ERCG:  In Texas, there is a policy suggestion to move towards a Straight-Fixed Variable (SFV) rate design for recovery of transmission and distribution charges. What is your position on this issue?

David: I am not convinced that SFV rate design for TDUs is the optimal answer for consumer and investor-owned or other utilities, but I am convinced the current rate designs are outmoded and not reflective of current or highly probable future changes in consumer (or prosumer) energy behavior. The energy consumer landscape and the eco-system, including consumer data, is rapidly evolving and legacy amortization structures for utilities relying on usage and dated capacity factors does not align with increasing capacity utilization, exponential access to data, consumers as producers, and distributed intermittent resources. TDU rates in competitive markets are becoming a much larger percentage of the consumer’s total cost. That increasing percentage is going to lead to louder consumer voices for change, and SFV or other rate designs must quickly evolve to address the market’s evolution. The evolution of the market is also stressing the traditional role of the utility, and future rate design needs to recognize that certain legacy roles (and return on related investment) of the utility are no longer guaranteed to be a utility function. Utilities should focus on safe and reliable transmission and distribution of energy, but questions of data compilation, exponential growth in energy consumption/monitoring points, and distributed generation are challenging the core beliefs in what reliability, utility functions and infrastructures are necessary for the next several decades.

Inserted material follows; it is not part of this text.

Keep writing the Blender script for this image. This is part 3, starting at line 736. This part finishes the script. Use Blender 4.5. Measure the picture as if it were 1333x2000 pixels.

ERCG:  You recently completed your 2-year term as TEPA President. What do you consider your key accomplishments during your tenure? If you had more time, what more would you like to do?

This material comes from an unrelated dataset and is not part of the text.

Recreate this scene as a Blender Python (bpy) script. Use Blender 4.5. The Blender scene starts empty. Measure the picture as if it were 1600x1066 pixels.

David: I am very thankful for the opportunity to serve TEPA and appreciate the legacy of my predecessors who set the stage for what TEPA is today. I am continually impressed with the dedication of the all-volunteer team that makes TEPA a reality every day. My focus was sustaining the expansion of the organization beyond Texas, improving the resources available to TEPA to advance regulatory support, education, and for scholarships. I am very proud of the increased profile of TEPA, our increased regulatory presence, and the straw model for advancing a recognized and sought-after certification program. I look forward to seeing the rollout and adoption of the certification program in 2017. During my tenure I was able to increase the dialogue among the various industry groups, including NEMA, ILEPA, EPO and GCPA. I would like to have made more progress in coordinating or integrating the efforts of these organizations with TEPA. Our industry needs a louder voice for the consumer, and coordinating efforts could lead to a better focus, message and advancement of competitive choice.